SOURCE EXCERPT:
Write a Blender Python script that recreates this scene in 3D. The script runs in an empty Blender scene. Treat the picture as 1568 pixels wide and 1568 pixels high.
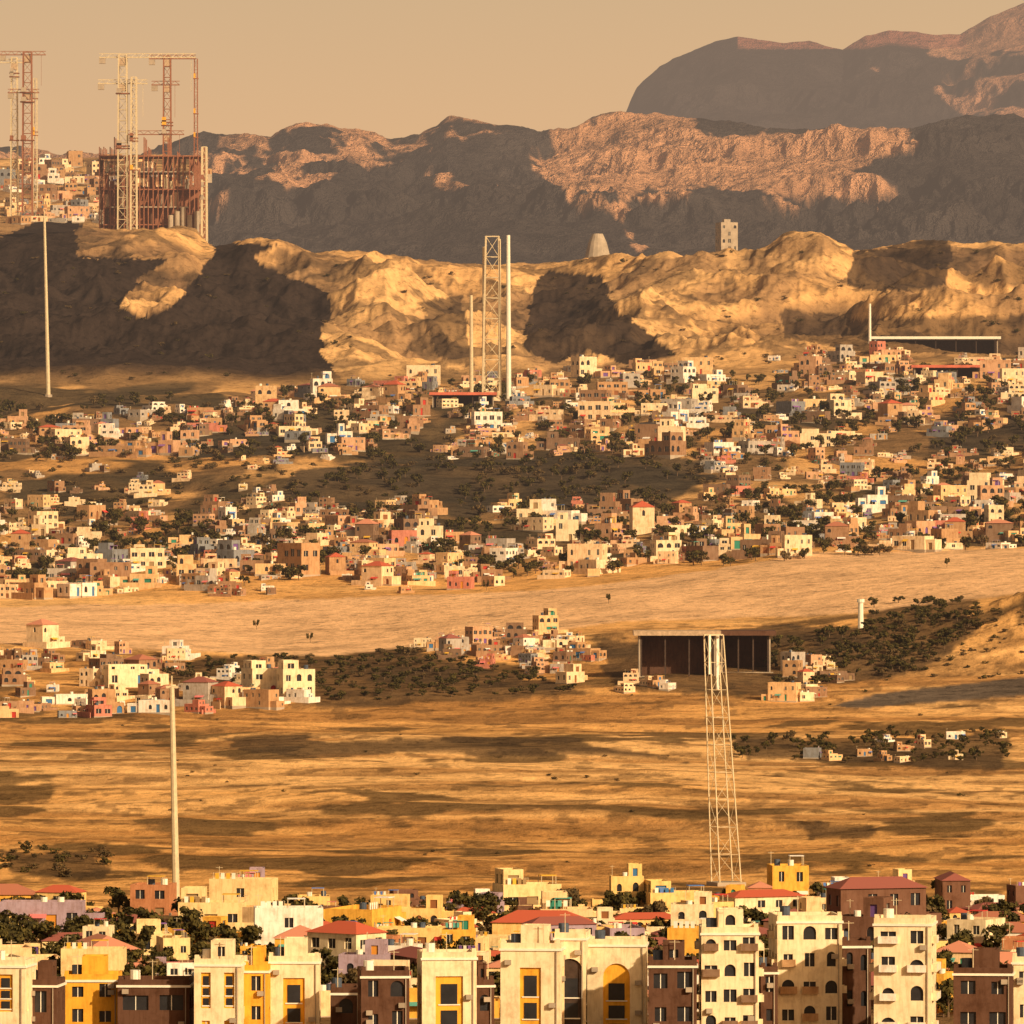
import bpy, math, random
import numpy as np
from mathutils import Vector
random.seed(7); np.random.seed(7)
scene=bpy.context.scene
F=11212.0; C0=784.0     # survey constants: bearing/elevation units per radian

# ------------------------------------------------------------------ noise
def _h(ix,iy,s):
    h=(ix.astype(np.int64)*374761393+iy.astype(np.int64)*668265263+s*1442695041)&0xffffffff
    h=((h^(h>>13))*1274126177)&0xffffffff
    h=h^(h>>16)
    return (h&0xffff)/65535.0
def vn(x,y,s=0):
    x=np.asarray(x,float);y=np.asarray(y,float)
    ix=np.floor(x);iy=np.floor(y);fx=x-ix;fy=y-iy
    fx=fx*fx*fx*(fx*(fx*6-15)+10);fy=fy*fy*fy*(fy*(fy*6-15)+10)
    a=_h(ix,iy,s);b=_h(ix+1,iy,s);c=_h(ix,iy+1,s);d=_h(ix+1,iy+1,s)
    return (a*(1-fx)+b*fx)*(1-fy)+(c*(1-fx)+d*fx)*fy
def fbm(x,y,s=0,o=4,g=0.5):
    t=0;a=1;n=0
    for i in range(o):
        t=t+a*vn(x,y,s+i*17);n+=a;a*=g
        x,y=(x*0.8-y*0.6)*2.03,(x*0.6+y*0.8)*2.03
    return t/n
def ridged(x,y,s=0,o=4,g=0.5):
    t=0;a=1;n=0
    for i in range(o):
        t=t+a*(1-np.abs(2*vn(x,y,s+i*13)-1));n+=a;a*=g
        x,y=(x*0.8-y*0.6)*2.03,(x*0.6+y*0.8)*2.03
    return t/n
def sstep(a,b,x):
    t=np.clip((x-a)/(b-a),0,1);return t*t*(3-2*t)
def inpoly(u,v,P):
    u=np.asarray(u);v=np.asarray(v);r=np.zeros(u.shape,bool);n=len(P)
    for i in range(n):
        x1,y1=P[i];x2,y2=P[(i+1)%n]
        if y1==y2: continue
        c=((y1>v)!=(y2>v))&(u<(x2-x1)*(v-y1)/(y2-y1)+x1)
        r^=c
    return r

# ------------------------------------------------------------------ terrain survey table
UK=np.array([-300,0,200,400,600,784,1000,1180,1400,1568,1900.])
def row(*a): return np.array(a,float)
uu=np.arange(-600,2201,10.)
def I(vals): return np.interp(uu,UK,row(*vals))
ridge=np.interp(uu,[-300,0,60,120,230,270,310,345,380,440,480,560,650,720,800,900,1000,1100,1165,1205,1262,1310,1380,1450,1568,1900],
                   [370,362,346,343,345,352,376,380,366,366,385,392,412,418,414,408,402,396,382,348,350,382,372,360,360,350])
def step(l,r,a=300,b=330): return np.interp(uu,[a,b],[l,r])
def vz(v,d): return -(v-C0)*d/F
rows=[]
for d,z in ((-600,-60),(300,-57),(600,-55)): rows.append((d,np.full(uu.shape,float(z))))
for d,v in ((700,1620),(780,1522),(870,1418),(900,1385),(1050,1270),(1200,1168),(1330,1090)):
    rows.append((d,vz(np.full(uu.shape,float(v)),d)))
for d,v in ((1440,(1020,1020,1020,1025,1025,1020,1010,1012,1000,985,980)),
            (1520,(1000,985,990,1000,990,968,952,948,922,905,900)),
            (1680,(935,925,922,918,905,895,880,860,848,842,835)),
            (1780,(885,882,880,874,868,862,850,838,832,828,820)),
            (1950,(800,800,800,795,800,795,785,780,775,770,765)),
            (2100,(740,742,740,738,735,730,725,722,715,712,705)),
            (2250,(680,680,680,678,675,672,665,660,655,650,640)),
            (2400,(620,620,618,618,612,606,600,592,584,578,570)),
            (2480,(600,597,594,592,588,583,578,570,560,553,545)),
            (2740,(480,480,482,488,492,495,490,478,470,465,460))):
    rows.append((d,vz(I(v),d)))
rows.append((3000,vz(ridge,3000)))
rows.append((3220,vz(step(362,440),3220)))
rows.append((3600,vz(step(285,470),3600)))
rows.append((4100,vz(step(240,480),4100)))
rows.append((4700,vz(step(300,480),4700)))
rows.append((6000,vz(I([430]*11),6000)))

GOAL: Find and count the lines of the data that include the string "scene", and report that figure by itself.

REPLY TO THE TASK: 2